Have you ever seen a datastore that’s larger than its underlying LUN?
Recently, we’ve been working with another team of administrators to migrate some critical applications to VMware. Because of the unique storage requirements around one application, we’ve ended up with many datastores to support those VM’s. This week while troubleshooting a Commvault issue we discovered one of the datastores was reporting nearly double the capacity of its principal volume.
Maybe the datastore had been extended to another LUN that was later removed. But that would destroy the underlying file system, wouldn’t it? No! This sounds more like a UI error, I thought.
What was confusing was the fact that vCenter was implying there were 1,000 GB in use, even though du was telling a different story.
I took a look at the VMDK settings and the maximum size seemed to line up with the LUN size.
This was interesting because there was a 98.79 GB difference between the VMDK size and the maximum size, which was equal to the free space being reported.
One of the great gizmos in the VMware toolkit is vmkfstools; there isn’t much this command can’t do when it comes to storage. To get a detailed look at what made this datastore tick I used vmkfstools –queryfs.
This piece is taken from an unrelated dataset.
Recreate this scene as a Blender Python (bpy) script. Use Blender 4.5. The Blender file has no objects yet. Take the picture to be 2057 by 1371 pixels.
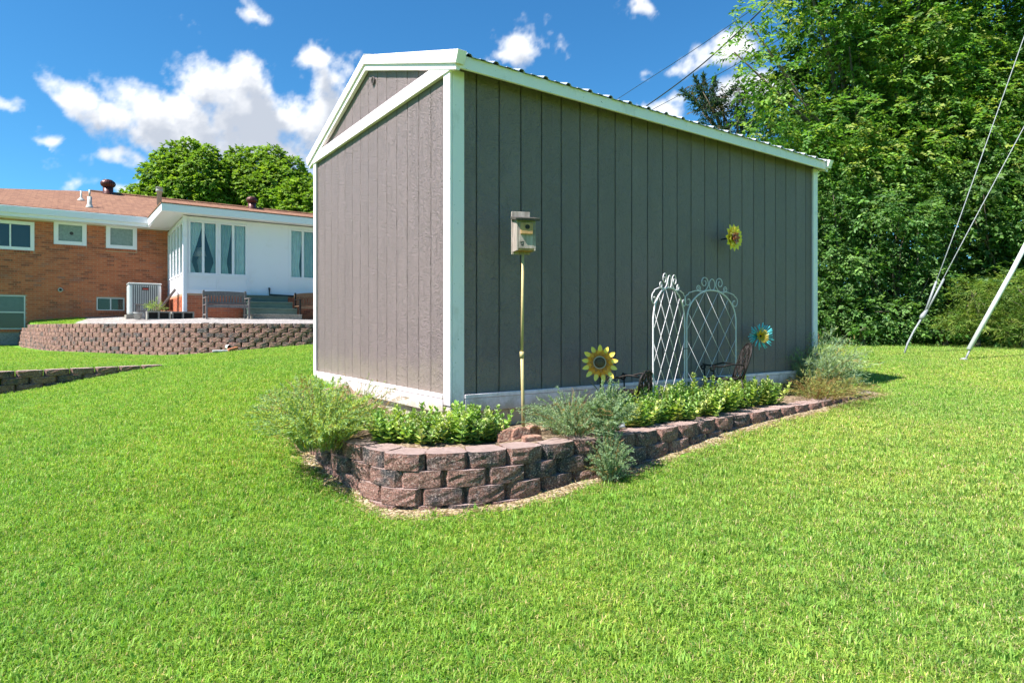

While cleaning up old LUNs my colleagues accidentally removed one of the extents, but the VM kept running because it needed less than the 600GB that was available. Since there’s no way to shrink a datastore, the VMDK needed to be migrated to a new datastore. You can storage vMotion individual disks by going into the advanced migration settings (Migrate -> Change Datastore ->Advanced).
This was an interesting discovery and is something that I will look out for in the future. This may even call for another script!